16.11.Ten aanzien van de proceskosten is het hof van oordeel dat nu de vordering van [geïntimeerde] voor een groot gedeelte wordt toegewezen (75%) [appellanten c.s.] in de helft van haar kosten dient te worden veroordeeld (tariefgroep II, maximum van drie punten).
Ten aanzien van de kosten van de deskundige is het hof van oordeel dat deze voor 75% door [appellanten c.s.] gedragen moeten worden. Deze kosten zijn ten laste van [geïntimeerde] gebracht. [appellanten c.s.] dienen [geïntimeerde] derhalve nog driekwart van € 1.157,06 te betalen, zijnde € 867,80.

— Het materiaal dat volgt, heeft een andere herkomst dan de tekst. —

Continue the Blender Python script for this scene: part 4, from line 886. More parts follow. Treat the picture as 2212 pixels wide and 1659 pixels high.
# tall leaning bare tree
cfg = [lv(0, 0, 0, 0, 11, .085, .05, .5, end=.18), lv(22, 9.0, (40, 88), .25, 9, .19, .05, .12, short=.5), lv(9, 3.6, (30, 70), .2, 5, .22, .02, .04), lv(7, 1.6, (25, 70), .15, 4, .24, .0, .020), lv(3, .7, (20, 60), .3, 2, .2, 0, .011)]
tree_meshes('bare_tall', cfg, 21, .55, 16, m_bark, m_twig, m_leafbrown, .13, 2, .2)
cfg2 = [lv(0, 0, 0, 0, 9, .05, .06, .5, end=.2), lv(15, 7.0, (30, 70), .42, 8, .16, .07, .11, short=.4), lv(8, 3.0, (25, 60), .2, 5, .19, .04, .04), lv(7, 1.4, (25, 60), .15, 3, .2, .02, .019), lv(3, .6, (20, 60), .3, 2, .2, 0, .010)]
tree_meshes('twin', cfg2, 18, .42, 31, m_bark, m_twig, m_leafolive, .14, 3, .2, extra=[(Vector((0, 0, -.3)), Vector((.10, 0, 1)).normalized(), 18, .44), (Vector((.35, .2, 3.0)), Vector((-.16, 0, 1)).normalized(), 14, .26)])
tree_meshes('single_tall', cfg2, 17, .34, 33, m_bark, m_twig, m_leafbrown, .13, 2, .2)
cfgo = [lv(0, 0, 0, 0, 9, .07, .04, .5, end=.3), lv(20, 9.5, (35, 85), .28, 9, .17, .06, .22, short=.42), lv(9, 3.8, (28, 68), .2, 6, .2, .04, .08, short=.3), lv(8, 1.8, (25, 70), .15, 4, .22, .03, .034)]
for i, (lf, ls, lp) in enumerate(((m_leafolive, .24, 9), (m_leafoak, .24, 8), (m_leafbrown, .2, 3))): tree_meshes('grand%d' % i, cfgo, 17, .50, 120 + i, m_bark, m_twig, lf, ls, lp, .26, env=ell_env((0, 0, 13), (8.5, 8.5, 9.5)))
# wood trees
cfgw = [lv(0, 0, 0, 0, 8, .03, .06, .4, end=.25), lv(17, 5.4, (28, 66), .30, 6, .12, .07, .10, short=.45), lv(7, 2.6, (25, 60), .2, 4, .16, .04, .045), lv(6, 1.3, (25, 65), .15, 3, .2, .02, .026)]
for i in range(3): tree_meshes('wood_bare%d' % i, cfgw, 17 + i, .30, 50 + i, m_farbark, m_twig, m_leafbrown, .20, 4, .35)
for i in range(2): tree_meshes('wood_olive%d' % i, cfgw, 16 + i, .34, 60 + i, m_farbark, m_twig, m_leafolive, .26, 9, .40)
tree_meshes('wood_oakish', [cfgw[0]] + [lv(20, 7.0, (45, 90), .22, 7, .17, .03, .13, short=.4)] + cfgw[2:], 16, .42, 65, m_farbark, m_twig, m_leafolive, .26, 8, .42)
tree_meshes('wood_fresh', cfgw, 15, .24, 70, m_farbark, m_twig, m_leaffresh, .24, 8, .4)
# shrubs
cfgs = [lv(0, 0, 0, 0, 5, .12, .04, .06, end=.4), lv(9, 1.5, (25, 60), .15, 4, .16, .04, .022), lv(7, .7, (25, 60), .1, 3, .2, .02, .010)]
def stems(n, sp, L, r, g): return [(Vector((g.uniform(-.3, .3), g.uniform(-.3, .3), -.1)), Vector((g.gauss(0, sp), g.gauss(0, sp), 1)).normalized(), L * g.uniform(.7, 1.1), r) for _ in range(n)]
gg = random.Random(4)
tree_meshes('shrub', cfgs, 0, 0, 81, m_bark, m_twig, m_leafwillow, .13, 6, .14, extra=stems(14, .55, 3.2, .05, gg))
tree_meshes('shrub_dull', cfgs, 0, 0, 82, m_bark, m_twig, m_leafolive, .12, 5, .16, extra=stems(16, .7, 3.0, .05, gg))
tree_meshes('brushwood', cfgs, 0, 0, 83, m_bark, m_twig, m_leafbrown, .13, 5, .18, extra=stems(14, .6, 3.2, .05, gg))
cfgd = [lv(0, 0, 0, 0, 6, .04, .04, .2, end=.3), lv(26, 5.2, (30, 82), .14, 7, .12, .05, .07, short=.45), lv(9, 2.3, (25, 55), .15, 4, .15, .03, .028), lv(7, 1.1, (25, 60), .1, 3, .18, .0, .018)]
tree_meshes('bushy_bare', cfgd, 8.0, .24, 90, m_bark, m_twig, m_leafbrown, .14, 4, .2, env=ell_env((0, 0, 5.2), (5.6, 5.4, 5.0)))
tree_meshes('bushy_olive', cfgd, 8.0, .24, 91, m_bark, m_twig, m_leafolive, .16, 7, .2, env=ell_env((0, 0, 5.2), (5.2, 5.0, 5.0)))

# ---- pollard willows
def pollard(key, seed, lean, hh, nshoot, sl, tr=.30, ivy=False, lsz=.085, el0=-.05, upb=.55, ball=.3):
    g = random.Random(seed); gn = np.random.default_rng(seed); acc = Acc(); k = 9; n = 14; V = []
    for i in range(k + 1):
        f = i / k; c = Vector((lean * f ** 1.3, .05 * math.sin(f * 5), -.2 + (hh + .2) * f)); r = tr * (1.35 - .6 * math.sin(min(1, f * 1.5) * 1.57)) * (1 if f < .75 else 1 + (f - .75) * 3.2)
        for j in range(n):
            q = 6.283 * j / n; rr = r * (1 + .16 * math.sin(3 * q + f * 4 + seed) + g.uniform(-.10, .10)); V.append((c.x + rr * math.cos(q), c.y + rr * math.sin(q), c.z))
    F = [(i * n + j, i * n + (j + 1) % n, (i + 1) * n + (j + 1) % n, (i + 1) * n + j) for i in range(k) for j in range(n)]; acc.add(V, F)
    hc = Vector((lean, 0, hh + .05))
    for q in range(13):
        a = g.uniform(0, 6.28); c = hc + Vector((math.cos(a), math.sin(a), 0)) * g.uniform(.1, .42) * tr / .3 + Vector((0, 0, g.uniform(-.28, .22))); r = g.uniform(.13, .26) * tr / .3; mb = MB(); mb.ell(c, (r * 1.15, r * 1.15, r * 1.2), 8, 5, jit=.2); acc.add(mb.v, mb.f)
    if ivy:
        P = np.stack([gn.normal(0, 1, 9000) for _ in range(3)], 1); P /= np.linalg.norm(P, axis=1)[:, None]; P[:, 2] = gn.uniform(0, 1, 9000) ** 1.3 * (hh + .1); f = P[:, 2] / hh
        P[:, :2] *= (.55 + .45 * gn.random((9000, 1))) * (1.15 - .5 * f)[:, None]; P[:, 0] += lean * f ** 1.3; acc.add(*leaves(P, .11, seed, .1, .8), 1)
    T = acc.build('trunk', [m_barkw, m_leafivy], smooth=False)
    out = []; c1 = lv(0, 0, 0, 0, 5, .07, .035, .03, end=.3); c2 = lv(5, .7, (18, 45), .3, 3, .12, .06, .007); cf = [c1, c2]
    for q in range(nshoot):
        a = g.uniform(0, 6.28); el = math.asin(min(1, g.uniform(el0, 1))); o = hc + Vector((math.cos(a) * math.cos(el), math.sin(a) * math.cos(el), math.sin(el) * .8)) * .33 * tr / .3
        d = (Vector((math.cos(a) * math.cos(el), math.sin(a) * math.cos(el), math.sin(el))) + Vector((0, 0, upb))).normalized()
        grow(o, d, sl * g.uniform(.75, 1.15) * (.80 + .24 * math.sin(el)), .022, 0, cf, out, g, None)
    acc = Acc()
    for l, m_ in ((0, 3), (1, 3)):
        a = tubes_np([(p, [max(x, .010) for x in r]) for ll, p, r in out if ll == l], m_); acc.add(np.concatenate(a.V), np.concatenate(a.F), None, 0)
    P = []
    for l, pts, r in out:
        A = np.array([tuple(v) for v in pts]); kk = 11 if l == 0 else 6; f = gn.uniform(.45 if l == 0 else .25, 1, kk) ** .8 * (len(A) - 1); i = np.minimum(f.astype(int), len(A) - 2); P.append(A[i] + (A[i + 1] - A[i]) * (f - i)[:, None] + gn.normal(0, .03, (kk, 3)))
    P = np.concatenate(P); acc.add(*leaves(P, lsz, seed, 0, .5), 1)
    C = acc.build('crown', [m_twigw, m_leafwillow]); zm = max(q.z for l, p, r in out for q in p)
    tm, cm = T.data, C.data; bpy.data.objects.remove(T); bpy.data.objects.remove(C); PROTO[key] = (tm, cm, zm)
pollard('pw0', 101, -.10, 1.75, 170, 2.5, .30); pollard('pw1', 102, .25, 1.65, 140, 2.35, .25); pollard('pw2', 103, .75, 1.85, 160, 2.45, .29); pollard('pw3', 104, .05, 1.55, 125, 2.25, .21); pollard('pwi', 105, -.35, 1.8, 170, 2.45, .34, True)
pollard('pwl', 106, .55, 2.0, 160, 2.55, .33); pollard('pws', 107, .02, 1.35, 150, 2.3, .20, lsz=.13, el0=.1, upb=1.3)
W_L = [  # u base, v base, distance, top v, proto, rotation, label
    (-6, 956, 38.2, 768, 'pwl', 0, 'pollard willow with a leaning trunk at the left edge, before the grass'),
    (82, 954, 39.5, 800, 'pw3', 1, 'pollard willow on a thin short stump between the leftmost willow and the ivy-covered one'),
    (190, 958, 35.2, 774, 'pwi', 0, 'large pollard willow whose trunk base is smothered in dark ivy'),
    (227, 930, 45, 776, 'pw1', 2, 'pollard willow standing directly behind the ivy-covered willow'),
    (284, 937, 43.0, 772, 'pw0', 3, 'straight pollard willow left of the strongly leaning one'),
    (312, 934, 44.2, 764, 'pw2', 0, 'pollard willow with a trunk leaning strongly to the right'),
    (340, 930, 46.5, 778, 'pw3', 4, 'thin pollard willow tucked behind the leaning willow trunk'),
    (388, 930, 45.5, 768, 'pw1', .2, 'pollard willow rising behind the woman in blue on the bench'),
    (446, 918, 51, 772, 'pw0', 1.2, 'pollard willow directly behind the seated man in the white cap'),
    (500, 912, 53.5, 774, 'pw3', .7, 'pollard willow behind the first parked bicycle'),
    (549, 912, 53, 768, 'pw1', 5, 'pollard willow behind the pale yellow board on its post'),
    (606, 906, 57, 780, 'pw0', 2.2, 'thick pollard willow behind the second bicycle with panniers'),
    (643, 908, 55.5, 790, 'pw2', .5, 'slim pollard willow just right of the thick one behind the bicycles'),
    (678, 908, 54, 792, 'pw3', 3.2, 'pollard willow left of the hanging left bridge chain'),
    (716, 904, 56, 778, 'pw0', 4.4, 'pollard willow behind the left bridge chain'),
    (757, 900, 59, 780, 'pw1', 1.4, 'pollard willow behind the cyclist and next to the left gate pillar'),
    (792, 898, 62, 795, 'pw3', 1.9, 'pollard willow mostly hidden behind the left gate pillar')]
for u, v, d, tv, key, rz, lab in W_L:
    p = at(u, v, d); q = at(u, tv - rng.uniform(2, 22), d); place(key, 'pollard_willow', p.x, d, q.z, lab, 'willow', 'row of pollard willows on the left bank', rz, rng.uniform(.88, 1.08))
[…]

Ten aanzien van de wettelijke rente over de proceskosten in eerste aanleg heeft de kantonrechter deze in het verstekvonnis toegewezen over het bedrag van € 816,81 vanaf veertien dagen na betekening van het vonnis van 12 oktober 2011. Deze veroordeling kan onbestreden in stand blijven. De gevorderde nakosten zijn niet toegewezen. Daartegen is niet opgekomen. Evenmin de uitvoerbaarverklaring bij voorraad.
17. De uitspraak
vernietigt het verstekvonnis van 12 oktober 2011, behoudens ten aanzien van de
buitengerechtelijke kosten, de wettelijke rente daarover en de uitvoerbaarheid bij voorraad daarvan;
vernietigt het (verzet)vonnis van 13 februari 2013;
bekrachtigt deze vonnissen voor zover het betreft de buitengerechtelijke kosten, de wettelijke rente daarover en de uitvoerbaarheid bij voorraad daarvan;
veroordeelt [appellanten c.s.] hoofdelijk, des dat de een betalende de ander zal zijn bevrijd, om aan [geïntimeerde] tegen behoorlijk bewijs van betaling te betalen het bedrag van € 8.155,59 te vermeerderen met de wettelijke rente als bedoeld in artikel 6:119 BW met ingang van 15 augustus 2011 tot de dag der voldoening;
en verklaart deze veroordeling uitvoerbaar bij voorraad;
veroordeelt [geïntimeerde] terug te betalen aan [appellanten c.s.] hetgeen zij, [appellanten c.s.] , ter uitvoering van het (de) bestreden vonnis(sen) meer hebben voldaan dan uit hoofde van dit arrest verschuldigd, vermeerderd met de wettelijke rente vanaf de dag van betaling tot aan de dag van terugbetaling;
en verklaart deze veroordeling uitvoerbaar bij voorraad;
veroordeelt [appellanten c.s.] in de helft van de proceskosten aan de zijde van [geïntimeerde] gevallen tot op heden begroot op
- verstekprocedure, de helft van € 816,81 € 408,41
- kosten beslag, de helft van € 308,99 € 154,50
- verzetvonnis, de helft van € 300,- € 150,-
- griffierecht hoger beroep, de helft van € 683,- € 341,50
- anticipatie-exploot, de helft van € 96,76 € 48,38
- advocaatkosten, de helft van driemaal € 894,- € 1.341,-
- voor kosten deskundige € 867,80
totaal € 3.311,59
te vermeerderen met de wettelijke rente als bedoeld in artikel 6:119 BW over het bedrag van € 408,41 vanaf veertien na betekening van het vonnis van 12 oktober 2011
en
verklaart de veroordelingen uit de eerste aanleg uitvoerbaar bij voorraad;
wijst af hetgeen meer of anders is gevorderd.
Dit arrest is gewezen door mrs. W.H.B. den Hartog Jager, H.A.W. Vermeulen en J.P. de Haan en in het openbaar uitgesproken door de rolraadsheer op 12 januari 2016.